In 2012, after they realised high rents, labour costs and the aforementioned competition made it financially unwise to open a restaurant, the pair turned Diamond Restaurant into a brand that sold pre-packed gourmet Chinese food.
To fully prepare for the brand’s relaunch, Leung spent a year at a culinary school in Hong Kong to learn his trade.
What helped with the successful transition from restaurant to food brand is that both Leung and Margaret Kam, who is Kam Shui-fai’s daughter, have had solid careers in the commercial sector.
Leung previously worked for luxury brand Cartier, while his mother was the president of French skincare company Clarins until 2010. Acquiring the Diamond Restaurant brand was just a matter of asking the Kam family to pass that onto them.
After its launch as a pre-packaged Chinese gourmet brand, Leung thought of including his favourite Diamond Restaurant dishes in the production line, but he has found it either technically impossible do to so, or that it does not make sense commercially.
“I love the mangosteen beef balls very much. But there are plenty of frozen dim sums in the market, making it very difficult to compete with those established brands,” he says.
“For the sago soufflé with sweet lotus paste, it is technically very hard to pre-package it, not to mention the difficulties of finding a chef who knows how to cook this unique dessert. Finally, as we all know, Hong Kong people have boycotted shark fin soup for many, many years.”
Diamond Restaurant is not just remembered for its food – it is remembered for its history and the collective memory it evokes.
Inspired by the lavish design of the Imperial Palace in Beijing, Kam Shui-fai created a grand banquet hall in one of his outlets in Sheung Wan in the 1970s, with golden dragon and phoenix sculptures carved on the wall and the pillars.
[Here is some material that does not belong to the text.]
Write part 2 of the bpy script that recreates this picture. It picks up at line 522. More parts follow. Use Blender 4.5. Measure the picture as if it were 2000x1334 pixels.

“Diamond Restaurant was very well known for its Dragon and Phoenix grand banquet hall,” Leung says. “My grandfather treated the decor very seriously. The gold colour on the wooden sculptures was not painted – [they] were in fact coated with gold foil and refurbished every five years.
“Couples who held their wedding banquet there took photos with all their family members, friends and guests in front of the dazzling backdrop filled with the lively sculptures to commemorate their happy moment. I would say the Dragon and Phoenix grand banquet hall earmarked the prime time of Diamond Restaurant.”
It was the restaurant’s banquet services, not its dim sum, that was the main profit driver, but Diamond Restaurant – like many Chinese restaurants – faced fierce competition in the 1990s from hotels that could offer attractive packages on top of the traditional banquets, such as hotel rooms and bridal cars.
“The 1970s and 1980s were the golden era of traditional Cantonese-style banquets in Hong Kong,” Leung says.
In 2012, the family donated the restaurant’s signature sculptures to the Hong Kong Heritage Museum.
“We were very reluctant to see the golden dragon and phoenix backdrop and pillars ending up in landfills,” Leung says. “It is part of the happy and precious memories of many Hong Kong people, especially for the families who held or attended wedding or birthday banquets in Diamond Restaurant.”